DeWine visits IHS to talk school safety
Published 11:10 am Wednesday, July 30, 2014
Ohio Attorney General Mike DeWine made Ironton High School one of the 15 stops during his three-day trip across southern Ohio. The purpose of his visit was to discuss school safety and he praised Ironton for going about it the right way.
“A school safety plan must be filed with my office to allow anyone who may be assisting during a crisis situation to get readily familiar with a building’s layout,” DeWine said. “After the Chardon tragedy we started looking to see how schools were doing. The first thing we saw was a lot of schools never filed a plan.
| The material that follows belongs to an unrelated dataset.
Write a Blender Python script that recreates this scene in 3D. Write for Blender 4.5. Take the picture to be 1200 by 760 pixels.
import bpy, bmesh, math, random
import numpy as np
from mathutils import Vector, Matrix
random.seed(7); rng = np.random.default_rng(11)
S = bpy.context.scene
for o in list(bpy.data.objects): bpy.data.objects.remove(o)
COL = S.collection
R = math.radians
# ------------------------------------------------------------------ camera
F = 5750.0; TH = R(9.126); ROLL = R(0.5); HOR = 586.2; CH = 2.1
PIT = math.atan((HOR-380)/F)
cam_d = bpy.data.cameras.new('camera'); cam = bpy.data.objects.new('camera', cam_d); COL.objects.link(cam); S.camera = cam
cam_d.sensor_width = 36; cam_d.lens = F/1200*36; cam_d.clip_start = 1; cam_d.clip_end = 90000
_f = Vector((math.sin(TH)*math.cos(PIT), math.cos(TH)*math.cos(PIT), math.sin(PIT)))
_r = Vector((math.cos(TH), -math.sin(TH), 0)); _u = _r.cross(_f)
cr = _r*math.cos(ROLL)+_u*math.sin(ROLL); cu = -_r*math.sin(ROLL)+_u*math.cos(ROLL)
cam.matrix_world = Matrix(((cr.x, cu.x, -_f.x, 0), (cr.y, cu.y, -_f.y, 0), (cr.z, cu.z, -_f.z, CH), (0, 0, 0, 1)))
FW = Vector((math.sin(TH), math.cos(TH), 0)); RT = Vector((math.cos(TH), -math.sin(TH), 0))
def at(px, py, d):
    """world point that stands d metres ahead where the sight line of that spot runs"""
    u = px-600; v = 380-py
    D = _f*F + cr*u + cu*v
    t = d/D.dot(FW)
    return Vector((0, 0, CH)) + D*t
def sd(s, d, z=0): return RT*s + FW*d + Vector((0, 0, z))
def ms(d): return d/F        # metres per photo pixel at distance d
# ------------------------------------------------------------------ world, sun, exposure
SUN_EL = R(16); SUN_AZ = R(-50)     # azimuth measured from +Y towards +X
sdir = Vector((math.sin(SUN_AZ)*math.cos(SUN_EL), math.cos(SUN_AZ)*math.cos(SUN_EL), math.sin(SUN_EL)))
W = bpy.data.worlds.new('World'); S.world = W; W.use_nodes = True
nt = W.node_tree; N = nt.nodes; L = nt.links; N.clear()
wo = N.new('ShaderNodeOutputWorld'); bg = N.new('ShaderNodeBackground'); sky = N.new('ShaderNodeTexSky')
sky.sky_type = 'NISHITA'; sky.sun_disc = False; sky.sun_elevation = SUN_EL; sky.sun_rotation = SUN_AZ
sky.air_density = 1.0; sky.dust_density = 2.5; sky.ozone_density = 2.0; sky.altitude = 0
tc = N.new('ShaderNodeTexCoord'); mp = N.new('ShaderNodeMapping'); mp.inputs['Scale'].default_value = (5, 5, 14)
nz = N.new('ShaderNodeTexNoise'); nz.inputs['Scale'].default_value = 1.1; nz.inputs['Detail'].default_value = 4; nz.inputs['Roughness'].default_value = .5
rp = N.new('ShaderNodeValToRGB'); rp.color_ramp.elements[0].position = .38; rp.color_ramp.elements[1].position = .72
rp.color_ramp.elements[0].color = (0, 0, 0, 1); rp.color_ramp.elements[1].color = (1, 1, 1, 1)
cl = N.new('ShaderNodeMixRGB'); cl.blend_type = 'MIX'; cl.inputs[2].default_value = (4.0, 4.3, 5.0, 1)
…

We started writing letters and working with people.”
Virtually every school is in compliance, DeWine said, and he took the piece of law requiring a plan be filed and decided to help schools.
“We put a working group together, of educators and others, to try and come up with a protocol of what are the best practices and what should be in that plan,” he said. “What became apparent is that it has to be a cooperative effort among the school, law enforcement and people in the community.”
Ironton’s involving the community and the fact officers train in the very building they will patrol, DeWine said, makes “so much common sense.”
“I am here to congratulate you but also want to hear some comments about what you think works and what is good,” DeWine said. “The quality of plans varies; we can always improve.”
At the start of the 2013 school year armed officers began patrolling the hallways of Ironton City Schools at a cost of $44,000 annually after approval by the board of education.
Ironton Superintendent Dean Nance and many members of the school board feel it has been money well spent.
“Not only does the measure increase students’ safety,” Nance said, “but also their attitudes toward police officers.”
An off-duty Lawrence County Sheriff’s Deputy patrols the high school while officers from the Ironton Police Department monitor the middle and elementary schools. The officers are armed and in uniform.
Skepticism early on from parents and students about the officers’ patrol has been replaced by optimism and, Nance said, something everyone has come to expect and appreciate.
“At first parents asked why there was a cop at the school,” Nance said. “Then it got to the point where parents would ask why he’s not there.”
DeWine on Dec. 17, 2012, released a copy of the guidelines that his School Safety Task Force created to help Ohio schools comply with the requirements to submit building school safety plans to his office.
The Attorney General’s School Safety Task Force is made up of educators, school associations, local law enforcement and first responders. The guidelines created by the task force are not mandatory, but can serve as a template for schools to create or update submitted plans.
Ohio Revised Code 3313.536 requires the board of education of each city, exempted village and local school district and the governing authority of each chartered nonpublic school to file a comprehensive school safety plan and floor plan for each school building under the board’s or governing authority’s control. This information, once filed with the Ohio Attorney General’s Office, is made electronically available to law enforcement personnel in the event of an emergency.
“It’s just a huge collaboration in this school and I thank you for that,” Nance said. “When I had the opportunity to praise you to the attorney general I did. He said he was going to be in the area and wanted to stop and pat us on the back because this is exactly the type of thing he has pushed for.”
Bus drivers have also received hostage training.
“These are the people I was bragging to your staff about,” Nance said to DeWine.
DeWine said the ultimate goal is the safety of the children and staff and peace of mind for parents.
“Tragedies occur and they will continue to occur,” DeWine said. “But school is a safe place.”